Unlike Vidya Balan’s Tara, who has both home and work in perfect control, Sakshi Tanwar’s Nandita and, Mona Singh’s Moushmi, are not perfect ‘goddesses’.

Nandita makes questionable ethical decisions at home and at work, and Moushmi is so blinded by her ambition and her desire to overcome past mistakes, that she is the very model of an ‘unlikeable’ woman.

Nidhi Singh’s Neetu, is a astrology-obsessed woman, committed to her family, but she also has immense confidence (the kind that in a woman, is often termed overconfidence) in her professional skills.

Palomi Ghosh’s Meghan is the ‘young woman who uses dating apps’ but the series doesn’t fit her into the ‘drinking, smoking, casual sex’ stereotype. It does seem to put her into another box however –’the socially awkward nerdy girl’, but that honestly is a trope we don’t get enough of on Indian screens and I’m willing to overlook it because except for in a few scenes, it doesn’t feel forced.

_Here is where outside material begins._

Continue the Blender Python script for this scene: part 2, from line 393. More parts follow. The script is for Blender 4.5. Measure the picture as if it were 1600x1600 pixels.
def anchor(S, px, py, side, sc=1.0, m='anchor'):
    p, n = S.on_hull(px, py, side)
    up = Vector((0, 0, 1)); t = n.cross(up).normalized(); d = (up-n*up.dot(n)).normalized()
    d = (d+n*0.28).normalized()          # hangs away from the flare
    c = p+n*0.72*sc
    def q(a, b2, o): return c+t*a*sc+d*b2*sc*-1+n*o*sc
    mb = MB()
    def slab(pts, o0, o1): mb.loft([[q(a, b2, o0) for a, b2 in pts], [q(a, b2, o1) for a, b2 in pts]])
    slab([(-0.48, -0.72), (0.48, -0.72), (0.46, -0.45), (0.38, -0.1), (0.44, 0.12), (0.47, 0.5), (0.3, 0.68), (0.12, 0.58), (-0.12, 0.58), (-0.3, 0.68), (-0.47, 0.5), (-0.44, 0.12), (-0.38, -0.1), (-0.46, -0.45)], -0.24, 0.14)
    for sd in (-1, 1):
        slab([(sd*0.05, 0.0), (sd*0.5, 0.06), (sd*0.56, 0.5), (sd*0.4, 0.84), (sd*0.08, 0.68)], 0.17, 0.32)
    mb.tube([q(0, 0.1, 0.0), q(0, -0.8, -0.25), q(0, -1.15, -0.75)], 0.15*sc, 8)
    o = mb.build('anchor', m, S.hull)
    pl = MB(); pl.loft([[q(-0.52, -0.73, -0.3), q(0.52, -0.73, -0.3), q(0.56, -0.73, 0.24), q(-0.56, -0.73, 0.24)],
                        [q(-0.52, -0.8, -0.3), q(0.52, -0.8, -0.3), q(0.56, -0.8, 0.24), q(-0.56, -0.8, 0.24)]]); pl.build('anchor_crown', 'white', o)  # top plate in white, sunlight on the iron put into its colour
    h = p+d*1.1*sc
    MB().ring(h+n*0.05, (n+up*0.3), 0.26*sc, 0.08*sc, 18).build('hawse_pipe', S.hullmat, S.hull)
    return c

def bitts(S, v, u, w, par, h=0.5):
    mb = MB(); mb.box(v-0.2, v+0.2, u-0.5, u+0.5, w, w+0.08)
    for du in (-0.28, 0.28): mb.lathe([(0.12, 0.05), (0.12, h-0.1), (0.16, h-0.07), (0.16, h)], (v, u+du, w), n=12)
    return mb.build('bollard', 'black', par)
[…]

‘Jugaad’ stories of the women – different from the movie

Another way in which Mission Mangal disappointed me was in how it resorted to describing the work of its women scientists as inspired by ‘home science’.  Jugaad or frugal innovation is a legitimately Indian skill set, but it involves more than flashes of inspiration. M-O-M gets that.

My initial reaction on watching the women in the series make such ‘inspired’ discoveries, was one of “oh no not again!” but that feeling was soon replaced by one of relief, as the scenes were quickly followed up by scenes that debated on the merits and demerits of the ideas – as any idea for a mission of this scale. Keeping in mind the target audience, the series is not heavy on the science, but at the same time it does not forget that these women are accomplished and talented scientists. It shows them have confidence in their abilities as professionals.

And the sisterhood – again, very real

The series also beautifully explores the relationships between these women. Internalized misogyny in real life often makes women view each other as enemies. The series picks up on this, and sets up some scenarios that women will relate to, but rather than stick with this “women are bitchy” stereotype, it goes on to show how a little empathy can go a long way in building a culture of sisterhood.

A mention here also, for the men in the series who ably support the work of the women, especially Ashish Vidyarthi’s performance as the ISA (the series name for ISRO) chief, K Muralidharan, and Gaurav Sharma’s performance as Nikhil, Moushmi’s ex-husband and colleague.

Like its characters, M-O-M is flawed, but endearing, and definitely worth spending time with.